The Occupy Wall Street movement is in many ways a sign of the moment. The unemployment rate has been hanging out around 9 percent for more than two years. Income inequality is rising. Washington’s political system has devolved into dysfunction. There is, in other words, plenty to protest.
But there’s another way to think about what’s going on in Zuccotti Park (and its far-flung spinoffs): People have many legitimate grievances these days, but they’re also more prone to protest than in the past. Occupy Wall Street, in this sense, represents a particular moment in time when people are really disgruntled, meeting a historic momentum — which has been building for decades — toward increased protest by everyone, about (or against) just about everything.
Sociologist David S. Meyer and political scientist Sidney Tarrow have called this the “social movement society.” In it, protest has moved from the fringe of American culture into the political mainstream. Over the last 30 years, it’s become easier to organize, and participation now comes with less of a cost. The number of people protesting has expanded, as have the causes they espouse. Protest has become ubiquitous, institutionalized even.
Before the movements of the 1960s and ’70s, “protest was what people who had no other way of getting things done would use,” Meyer said. “Protest was a good strategy for people who lacked other means to get what they want.”
And now?
“Those people still protest sometimes, people who don’t have other routes to influence,” Meyer said. “But they’re not the only people who protest. You have members of Congress getting arrested in the anti-apartheid movement — and you’d think members of Congress could go vote, or they could introduce legislation.”

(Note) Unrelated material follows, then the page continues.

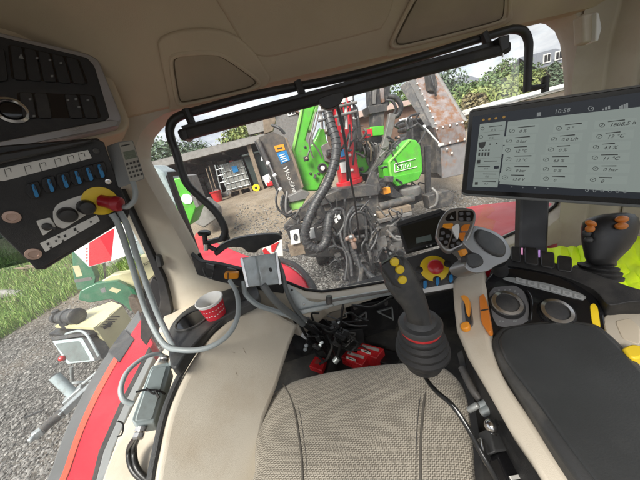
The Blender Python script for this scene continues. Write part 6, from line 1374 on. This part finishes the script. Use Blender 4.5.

He suggests that protest has more commonly become the punctuation mark on broader campaigns among people who may also contribute money, lobby politicians, form political action committees and vote to get what they want. Think, for example, of Glenn Beck’s Sept. 12 rally in Washington in 2009. That protest was part of a series of strategies deployed by riled Tea Party voters to shift the dialogue in Washington over government power and taxation.
Pre-1960s protest was generally the outlet of people who felt excluded in some way, and so it largely produced movements focused on forms of inequality. Protesters opposed authority (in the form of government, businesses or the church, for example). Now, they often oppose each other. Protest produces counter-protest. Abortion opponents draw pro-choice crowds; pro- and anti-gay marriage protesters square off from opposite corners of the same intersection; the Tea Party spawns something called the Coffee Party.
Meyer ticks off a number of explanations for so much protest popularity. Protesters themselves are no longer marginalized or permanently tarred as outsiders. And police generally are more adept at handling them than they were in the 1960s.
“You can say, ‘OK, I want to go to a demonstration,'” Meyer said. “Regardless of the cause, you can be pretty sure, aside from traffic, that you can decide how much time you want to commit to it, and you’re going to get home safely.”
You may have even been to a protest where a police officer kindly asked everyone who would like to be arrested to please gather to one side.
“It becomes kind of routinized,” Meyer said. “There’s less risk involved. And that matters.”
It’s also simply become easier to organize (and publicize) movements, particularly with the proliferation of technological communication — (a trend also evident in the cascade of ‘Spring’ and ‘Color’ movements in authoritarian states). This point, though, comes with a catch: It’s easier to get your message out, but it’s harder to get people to care about it. Will you turn up for a protest if you have 10 other pleas in your inbox?
This question touches on one of the biggest uncertainties implied by the “social movement society.”
“If everybody is doing it, and groups that are well-heeled, well-resourced and are also engaged in electoral politics are doing it, does it still matter in the same way?” Meyer asked. “And does it crowd out people who used to use it as their best shot? That’s totally an open question.”
He admits that he’s not sure how to begin to answer that. Then he sidesteps the question by suggesting that the impact of a protest still depends on the success of all the other activities and strategies that go with it.
“The Tea Party mattered because it wasn’t just a bunch of protests,” he said. “And Occupy Wall Street will matter to the extent that it’s able to inspire people to do things in addition to camping out in a park in lower Manhattan.”